● SOURCE DATA
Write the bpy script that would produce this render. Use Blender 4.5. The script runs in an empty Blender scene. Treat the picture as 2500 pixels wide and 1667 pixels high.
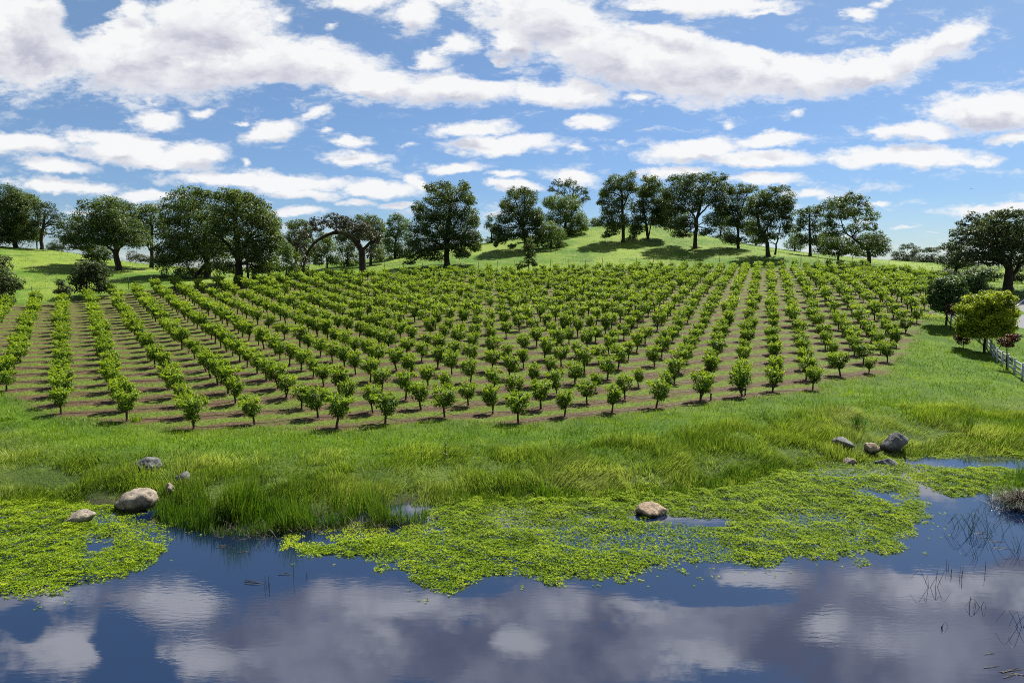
import bpy, bmesh, math, random
import numpy as np
from mathutils import Vector, Matrix

S = bpy.context.scene
COL = S.collection

# ------------------------------------------------------------------ camera
F, CXP, CYP, HOR, HC = 1667.0, 1250.0, 833.5, 655.0, 9.0   # photo pixels, camera height
TH = math.atan((CYP - HOR) / F)
CT, ST = math.cos(TH), math.sin(TH)
cd = bpy.data.cameras.new('camera')
cd.sensor_width = 36.0
cd.lens = F / 2500.0 * 36.0
cd.clip_start, cd.clip_end = 0.1, 12000.0
cam = bpy.data.objects.new('camera', cd)
COL.objects.link(cam)
cam.location = (0, 0, HC)
cam.rotation_euler = (math.radians(90) - TH, 0, 0)
S.camera = cam

# ------------------------------------------------------------------ light
SUN_AZ, SUN_EL = math.radians(36), math.radians(54)
to_sun = Vector((math.sin(SUN_AZ) * math.cos(SUN_EL), math.cos(SUN_AZ) * math.cos(SUN_EL), math.sin(SUN_EL)))
sl = bpy.data.lights.new('sun', 'SUN')
sl.energy, sl.angle, sl.color = 5.0, math.radians(0.53), (1.0, 0.955, 0.88)
sun = bpy.data.objects.new('sun', sl)
COL.objects.link(sun)
sun.rotation_euler = to_sun.to_track_quat('Z', 'Y').to_euler()
sun.location = (0, 0, 60)

S.view_settings.view_transform = 'Standard'
S.view_settings.look = 'None'
S.view_settings.gamma = 1.0
S.view_settings.exposure = 1.05
S.render.engine = 'CYCLES'
cy = S.cycles
cy.max_bounces, cy.diffuse_bounces, cy.glossy_bounces, cy.transmission_bounces = 5, 2, 3, 3
cy.transparent_max_bounces = 4
cy.caustics_reflective = cy.caustics_refractive = False
cy.filter_width = 1.0
cy.use_denoising = False
cy.use_adaptive_sampling = True
cy.adaptive_threshold = 0.012


# ------------------------------------------------------------------ node helper
class NT:
    def __init__(s, tree):
        s.t = tree
        s.n, s.l = tree.nodes, tree.links
        s.n.clear()

    def add(s, kind, **kw):
        ins = kw.pop('ins', {})
        nd = s.n.new(kind)
        for k, v in kw.items():
            setattr(nd, k, v)
        for k, v in ins.items():
            s.set(nd.inputs[k], v)
        return nd

    def set(s, sock, v):
        if isinstance(v, bpy.types.NodeSocket):
            s.l.new(v, sock)
        elif isinstance(v, bpy.types.Node):
            s.l.new(v.outputs[0], sock)
        else:
            if sock.type == 'RGBA' and len(v) == 3:
                v = (*v, 1)
            sock.default_value = v

    def math(s, op, a, b=0.0, clamp=False):
        return s.add('ShaderNodeMath', operation=op, use_clamp=clamp, ins={0: a, 1: b}).outputs[0]

    def mix(s, f, a, b, bt='MIX'):
        nd = s.add('ShaderNodeMix', data_type='RGBA', blend_type=bt, ins={0: f, 6: a, 7: b})
        return nd.outputs[2]

    def mapr(s, v, a, b, c=0.0, d=1.0, smooth=True):
        return s.add('ShaderNodeMapRange', interpolation_type='SMOOTHSTEP' if smooth else 'LINEAR',
                     ins={0: v, 1: a, 2: b, 3: c, 4: d}).outputs[0]

    def noise(s, vec, scale, detail=4.0, rough=0.55, dist=0.0):
        return s.add('ShaderNodeTexNoise', ins={'Vector': vec, 'Scale': scale, 'Detail': detail, 'Roughness': rough, 'Distortion': dist})


# ------------------------------------------------------------------ sky
def pix_dir(px, py, mirror=False):
    v = np.array([(px - CXP) / F, CT + (CYP - py) / F * ST, -ST + (CYP - py) / F * CT])
    u, w = v[0] / v[1], v[2] / v[1]
    return u, (-w if mirror else w)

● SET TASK
Print the data above verbatim from the first line through the line holding "S.camera = cam", leaving every picture out.

● ANSWER TO THE EXERCISE
Write the bpy script that would produce this render. Use Blender 4.5. The script runs in an empty Blender scene. Treat the picture as 2500 pixels wide and 1667 pixels high.
import bpy, bmesh, math, random
import numpy as np
from mathutils import Vector, Matrix

S = bpy.context.scene
COL = S.collection

# ------------------------------------------------------------------ camera
F, CXP, CYP, HOR, HC = 1667.0, 1250.0, 833.5, 655.0, 9.0   # photo pixels, camera height
TH = math.atan((CYP - HOR) / F)
CT, ST = math.cos(TH), math.sin(TH)
cd = bpy.data.cameras.new('camera')
cd.sensor_width = 36.0
cd.lens = F / 2500.0 * 36.0
cd.clip_start, cd.clip_end = 0.1, 12000.0
cam = bpy.data.objects.new('camera', cd)
COL.objects.link(cam)
cam.location = (0, 0, HC)
cam.rotation_euler = (math.radians(90) - TH, 0, 0)
S.camera = cam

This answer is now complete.